Tourism cannot be allowed to play havoc with traditional cultures in sheltered societies. To contain the Socio cultural setbacks of tourism it is necessary to realize that cultural decline, which has already set in due to new technologies, and communication, is encouraged in a degrading way. Once the locals set themselves up as cultural show pieces for visitors. ,to promote safe tourism while ensuring that it remains a profitable industry, it is imperative to understand the factors that hamper the growth of tourism and check them effectively. General instability of the nation is damaging to tourism prospects. The growing violence in the international scene and increasing threat of terrorism affects the flow of tourists, whatever the problems, India must work hard to reap the benefits from this industry for the country, which has everything to attract visitors from far and near.
The monuments of a civilisation going back into the hoary past, dot the country. There are Ancient Buddhists stupas and Hindu temples, Mughal and Rajput palaces, forts and victory towers rock-cut caves and elaborately laid out gardens. There are so many things to see in India where ever you go. And the variety is impressive. The beautiful blend of architectural styles and scientific planning of those old buildings is a marvel. If the snow capped Himalayas and the formidable desert of Rajasthan do not appeal to all there are the picturesque hill stations in the lower hills. There are the vast beaches of the east south and west. There are forests and wild life sanctuaries, and there are adventure sports for those who want action trekking and mountaineering, skiing, rafting and canoeing in the turbulent Himalayan rivers and hand gliding.

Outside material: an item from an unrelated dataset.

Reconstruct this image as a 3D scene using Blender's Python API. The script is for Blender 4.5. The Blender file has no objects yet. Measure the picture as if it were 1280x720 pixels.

There are many cultural diversions to attract the aesthetic sensibility. The cuisine offers enough variety to please diverse tastes from Mugalia to Rajasthani, from South Indian to Punjabi. India, Perhaps, offers the greatest number of mouth watering cuisines among the countries of the world. The textiles, arts and crafts offer wonderful glimpses of India and are lovely gifts. Inspite of India’s enormous potential, the tourism industry has failed to show good results as could be expected . The share of India’s tourism Industry in the world at present is very low. On the other hand, Malaysia and even South Africa, which are very small countries with limited tourism potentials, corner an impressive share of the tourism pie of the world. This aspect is difficult to understand, given the country’s attraction owing to its rich historical heritage and the mystique of its cultural diversity. Every part of India hears the legacy of ancient eras in the form of monuments and other architectural glories, to add to such attraction is the fact that India is one of the cheapest vacation grounds. Then why does the country fail to utilize the benefits of tourism.
Tourism has also suffered from poor packaging and promotion. Marketing tactics in India have not been employed to project the outstanding appeal of India in an attractive way. Greater market segmentation and targeted marketing are required to yield greater benefits for tourism. These problems must be faced and clear sighted solutions sought to make India an attractive tourist destination.